Em agosto,
quando as eleições municipais esquentarem um pouco mais, entrará no ar o famoso
horário eleitoral “gratuito”. Que não é gratuito coisa nenhuma. Muita gente paga
por ele, a começar de nós mesmos: eu, você e os demais cidadãos. Isso mesmo.
Você paga - e não paga pouco.
Eugenio Bucci
Funciona assim:
primeiro, as emissoras exibem a propaganda política - os programas partidários
ou o horário eleitoral - e, depois, na hora de pagar o Imposto de Renda recebem
uma compensação fiscal em troca dos minutos que cederam aos partidos políticos.
Ou seja: o Fisco deixa de arrecadar tributos. O Estado paga a encomenda.
Indiretamente, é a sociedade quem paga a conta.
E de quanto é a
dolorosa? Tomemos como base o ano de 2010, quando tivemos eleições
presidenciais. Naquele ano, a compensação fiscal dada às emissoras pela
transmissão da propaganda eleitoral impôs aos cofres públicos um corte de R$ 850
milhões. Foi a própria Receita Federal que fez a estimativa, conforme noticiou
oficialmente a Agência Câmara, logo em 17 de agosto de 2010. É curioso. Falam em
aprovar no Brasil o financiamento público das campanhas políticas. Mas, quando
olhamos para esses R$ 850 milhões, não há outra conclusão possível: uma parte -
parte expressiva, muito expressiva - do financiamento das campanhas eleitorais
já é pública. E cara.
Vamos repetir
esse número. São R$ 850 milhões num ano só. Você acha muito? Acha que é uma
remuneração razoável pelo tempo de todas as emissoras do Brasil? Para as
próprias emissoras, a conta não bate. Elas afirmam que, na prática, os cifrões
que deixam de recolher ao Fisco ficam bem abaixo do que ganhariam se o horário
fosse vendido normalmente. A Associação Brasileira de Emissoras de Rádio e
Televisão (Abert), embora afirme respeitar o horário eleitoral como um canal de
esclarecimento para o eleitorado, não esconde que, para as empresas de
radiodifusão, as campanhas eleitorais são financeiramente um péssimo negócio - e
ainda por cima espantam a audiência. Pela lei, as rádios e TVs poderiam
recuperar até 80% do valor de tabela dos minutos que cederam. No mundo real,
porém, elas recuperam menos e arcam, também elas, com parte do
prejuízo.
Até aqui,
portanto, nós pagamos uma fatia da fatura, e as emissoras pagam outra.

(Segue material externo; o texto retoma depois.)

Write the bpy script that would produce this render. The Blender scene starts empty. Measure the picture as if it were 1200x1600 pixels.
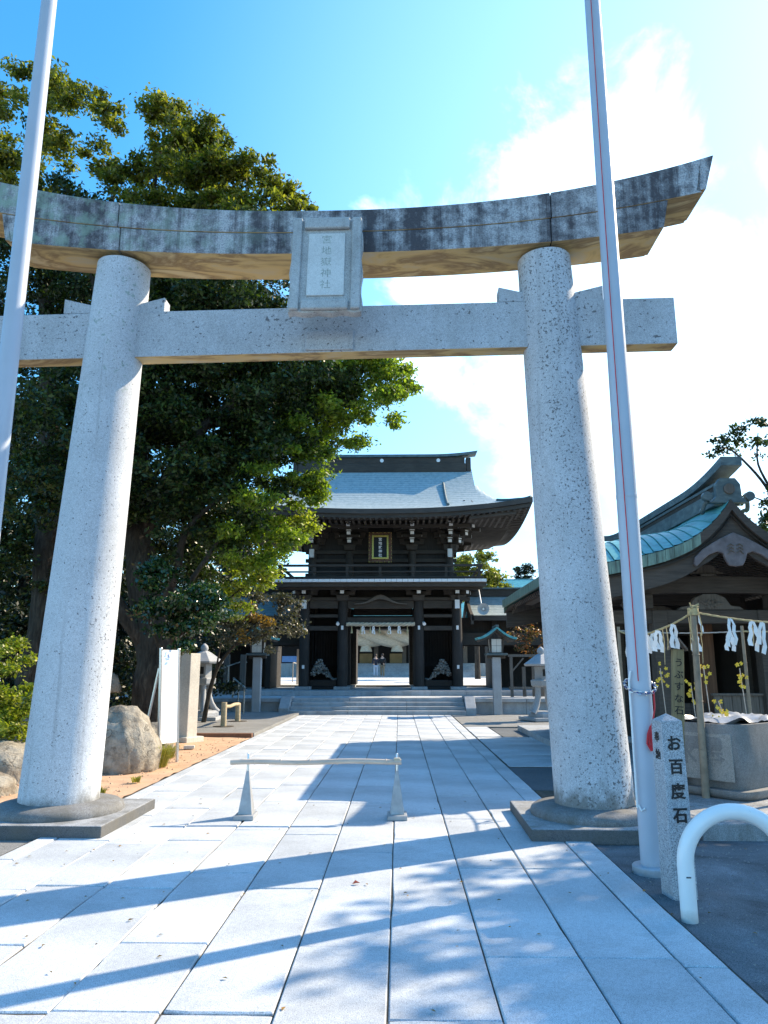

Só que a
cobrança não termina aqui. Ela continua, com juros e correções especulativas, no
nebuloso mundo das agressões e dos conchavos entre os caciques da política
pátria. Eles também são chamados a assumir despesas. Eles também desembolsam
seus patrimônios - constituídos de outras moedas.
Os caciques são
diferentes em tudo, a não ser numa certeza, que compartilham sem a menor
cerimônia: para eles, tempo não é apenas dinheiro - tempo é poder. O tempo de
propaganda eleitoral na TV e no rádio é sinônimo de votos (essa moeda valiosa),
e votos empilhados são um sinônimo indiscutível de poder. Estamos num país em
que os agentes políticos acreditam que todo o poder emana do horário eleitoral
(que não é gratuito, como você está vendo). Por um minuto a mais de televisão,
os chefes partidários são capazes de dar tudo, de empenhar tudo. Aliam-se a
belzebu, penhoram a reputação (essa moeda depreciada), rifam a biografia. E que
fique bem claro: não é o caso de um ou de outro caudilho, de uma ou outra
“pasionaria” - é o caso de todos eles (e elas), mesmo dos que (ou das que) se
lamuriam, mas no fim das contas se acomodam.
Nunca antes na
história deste país se atribuiu tanto poder à imagem. Nunca tantos pagaram tão
caro por tão inflacionados closes de televisão. Se na guerra os generais contam
tanques e ogivas, na política brasileira contam segundos, décimos de segundo. As
alianças não têm sentido ideológico nenhum, é tolice choramingar. Elas têm
sentido publicitário. É o que basta. Os ideólogos foram escanteados pelos
marqueteiros, para sempre, e os marqueteiros custam os olhos da cara e os
zarolhos da coroa.
Alguns se
perguntam, incrédulos, se a televisão vale tudo isso. Outros elucubram sobre o
grau de influência da internet sobre a formação da vontade do eleitor. À toa. Na
cabeça dos caciques, a TV é o tabuleiro (picadeiro?) da política. E é isso
mesmo. A TV é o centro, de um jeito ou de outro. As redes sociais ecoam o que a
televisão pauta. Funcionam como linha acessória. Por enquanto, ao menos por
enquanto. O campo de batalha é a TV, com suas ilusões e seus fetiches
traiçoeiros. Como esse de parecer que, nela, a imagem nos chega de graça, como a
chuva no Cerrado -como o sorriso dos demagogos.